Saturday, April 11, 2009

Some Wall Detector Problems

The wall detector I've been working on has some pretty serious, but probably fixable, problems.

1. There is not enough overlap between the walls and the detectors. There are three solutions, I think, here:
  • a. Probably the detectors need to be wider (simple to do)
  • b. The bearing looks like it is sometimes off - so perhaps I need to average using a second bearing line (a little work but possible).
  • c. Also the detectors need position tweaking to avoid problems with the camera distortion, etc. This is not difficult but time consuming. This was expected, to be honest, because of the camera distortion and the slight camera rotation (around Z axis).

2. The walls appear to be offset by 180mm (one cell) in 'Z' (front/back direction) from the detectors. Have no clue what this is.

3. When the robot is at an angle other than straight ahead, we need a different set of detectors or extra detectors, on that side. This is a fair amount of work but possible and probably necessary. I can't use a single (large) set of detectors because of 1c above (and it would also be slower... not that I'm worrying about speed at this point). There might be a way of automatically adjusting detectors based on this camera distortion/rotation - but I haven't thought about this yet.

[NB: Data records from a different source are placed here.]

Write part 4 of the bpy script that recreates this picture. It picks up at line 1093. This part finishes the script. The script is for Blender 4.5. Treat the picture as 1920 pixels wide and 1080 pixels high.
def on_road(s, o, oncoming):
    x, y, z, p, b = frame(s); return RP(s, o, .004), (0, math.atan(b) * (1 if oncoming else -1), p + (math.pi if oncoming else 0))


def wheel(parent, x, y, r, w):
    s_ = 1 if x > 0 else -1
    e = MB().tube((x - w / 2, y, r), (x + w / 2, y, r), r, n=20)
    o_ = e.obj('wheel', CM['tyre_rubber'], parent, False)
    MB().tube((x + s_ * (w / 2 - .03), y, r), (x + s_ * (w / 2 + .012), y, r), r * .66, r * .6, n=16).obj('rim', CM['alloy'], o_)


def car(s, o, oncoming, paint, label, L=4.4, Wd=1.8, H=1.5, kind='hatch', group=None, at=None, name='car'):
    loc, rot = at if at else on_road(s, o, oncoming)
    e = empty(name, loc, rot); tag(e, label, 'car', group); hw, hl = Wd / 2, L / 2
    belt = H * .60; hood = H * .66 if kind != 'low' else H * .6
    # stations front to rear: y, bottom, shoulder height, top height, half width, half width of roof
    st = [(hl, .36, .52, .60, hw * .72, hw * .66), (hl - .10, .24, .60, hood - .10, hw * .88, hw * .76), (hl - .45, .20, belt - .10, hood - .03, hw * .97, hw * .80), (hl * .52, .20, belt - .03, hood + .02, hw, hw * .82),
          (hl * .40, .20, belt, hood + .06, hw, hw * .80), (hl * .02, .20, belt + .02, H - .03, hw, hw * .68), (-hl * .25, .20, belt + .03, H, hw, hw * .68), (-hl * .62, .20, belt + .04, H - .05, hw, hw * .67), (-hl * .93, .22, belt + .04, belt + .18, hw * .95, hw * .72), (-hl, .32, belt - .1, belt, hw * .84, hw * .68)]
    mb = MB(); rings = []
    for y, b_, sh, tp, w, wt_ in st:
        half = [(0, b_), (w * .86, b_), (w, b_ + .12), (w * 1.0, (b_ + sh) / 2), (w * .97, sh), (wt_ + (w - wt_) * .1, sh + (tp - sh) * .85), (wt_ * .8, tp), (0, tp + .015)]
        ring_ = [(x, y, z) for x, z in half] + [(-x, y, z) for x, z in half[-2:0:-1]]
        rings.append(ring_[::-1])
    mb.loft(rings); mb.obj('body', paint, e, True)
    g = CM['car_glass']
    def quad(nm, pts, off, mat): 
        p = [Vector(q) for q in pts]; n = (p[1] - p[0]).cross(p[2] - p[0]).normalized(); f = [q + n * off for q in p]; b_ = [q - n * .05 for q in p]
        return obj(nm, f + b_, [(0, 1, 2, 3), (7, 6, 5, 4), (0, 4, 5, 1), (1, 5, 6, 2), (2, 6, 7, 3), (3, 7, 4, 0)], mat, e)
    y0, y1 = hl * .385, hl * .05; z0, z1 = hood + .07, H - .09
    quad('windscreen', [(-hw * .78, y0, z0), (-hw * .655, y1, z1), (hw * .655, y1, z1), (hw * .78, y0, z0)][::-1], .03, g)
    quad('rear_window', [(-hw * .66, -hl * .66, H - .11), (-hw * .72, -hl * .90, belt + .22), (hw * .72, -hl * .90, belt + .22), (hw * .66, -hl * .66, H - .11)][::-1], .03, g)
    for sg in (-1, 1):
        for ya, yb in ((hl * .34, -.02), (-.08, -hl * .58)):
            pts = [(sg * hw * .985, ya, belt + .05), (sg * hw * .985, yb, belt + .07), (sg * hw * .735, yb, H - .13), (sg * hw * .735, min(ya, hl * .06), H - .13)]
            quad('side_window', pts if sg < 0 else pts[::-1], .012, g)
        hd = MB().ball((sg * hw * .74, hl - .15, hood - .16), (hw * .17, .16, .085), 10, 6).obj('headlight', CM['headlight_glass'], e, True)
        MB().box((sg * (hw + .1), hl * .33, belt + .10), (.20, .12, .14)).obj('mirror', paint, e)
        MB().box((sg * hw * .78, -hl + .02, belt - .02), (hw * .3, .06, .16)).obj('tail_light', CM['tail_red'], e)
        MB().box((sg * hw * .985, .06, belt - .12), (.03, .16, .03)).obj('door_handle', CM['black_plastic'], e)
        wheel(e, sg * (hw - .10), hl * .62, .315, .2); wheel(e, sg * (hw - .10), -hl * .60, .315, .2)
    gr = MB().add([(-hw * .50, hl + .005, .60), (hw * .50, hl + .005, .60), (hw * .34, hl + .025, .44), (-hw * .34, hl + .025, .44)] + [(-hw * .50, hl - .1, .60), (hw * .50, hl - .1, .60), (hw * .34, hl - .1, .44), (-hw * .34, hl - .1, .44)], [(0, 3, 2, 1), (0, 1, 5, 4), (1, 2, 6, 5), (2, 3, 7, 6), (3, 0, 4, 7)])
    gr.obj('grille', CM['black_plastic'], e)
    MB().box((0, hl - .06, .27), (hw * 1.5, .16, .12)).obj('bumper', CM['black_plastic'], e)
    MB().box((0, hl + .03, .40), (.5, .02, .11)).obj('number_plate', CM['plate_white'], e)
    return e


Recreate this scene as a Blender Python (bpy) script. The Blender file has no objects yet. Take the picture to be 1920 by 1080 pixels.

4. The line intersection with detection rectangle code probably needs enhancing to make diagonals more likely to get hit. It looks to me as though this will cause problems without this - although I'm going to do a hack to make sure it's quick, if less accurate.

I haven't actually debugged the wall detector code - this was from the graphical Mac app getting data about the wall detector positions from the robot and overlaying it with data from the rotated plan view.

The enhancements to the graphical app and the robot side collection of data were a fair amount of work this morning. Whilst I was doing this, ironically, the command line integer number input routine turned out to have a bug in it - it ignored the minus sign - trivial to fix but more time. I also had to add a method to transmit a bunch of data without using binary ... basically a simple base 64 type encoding to keep the characters in the printable ASCII range.

I also put in some code to use blue compare with red as opposed to green compare with red to overcome problems with bright sunlight coming from the side - I think this is what I was seeing a couple of weekends ago with the faint picture. I also need to check pixel positions of blue vs. red, because of the missing blue at the start of the line and put this in as a settable non-volatile option. It's a good job we hadn't gone to a RG only bus (hardware change that uses 16 bit mode with only 8 bits physically wired).

Was hoping to get the wall detectors as well as the robot position stuff (that Alan was working on) done today, but that looks unlikely.

The good news, I guess, is that the basic principle of wall detectors and rotated plan view looks like it will work. Which is good, since the alternative is a re-write!

Other random stuff

Still need to add the black card to shield the shaft encoders.

Measured bearings of greater than 45 degrees needs work on - these will usually mean we have a bearing based on a horizontal line not a vertical line, since horizontal lines will always be less than 45 degrees. This will cause us problems as soon as there aren't any local vertical lines.

We also need to be able to measure robot position (in Z) without horizontal walls - there are three options: dead reckoning, horizontal wall gaps (what IR mice use) and stop and rotate 90 to check (and then rotate back 90). No code for either of the last two yet - although it might be fine to ignore for the wall follower case.

Running by MINOS?

What does all this mean for MINOS next weekend? I'm not sure, there is still a lot to do - but I'm pretty sure I'm not going to get the maze solver in. Assuming I can get the wall detection routines working, finish the robot position detect then write a movement control routines (I have the movement code and just need to link in some control code that uses the vision) then a non-contact wall follower might be possible.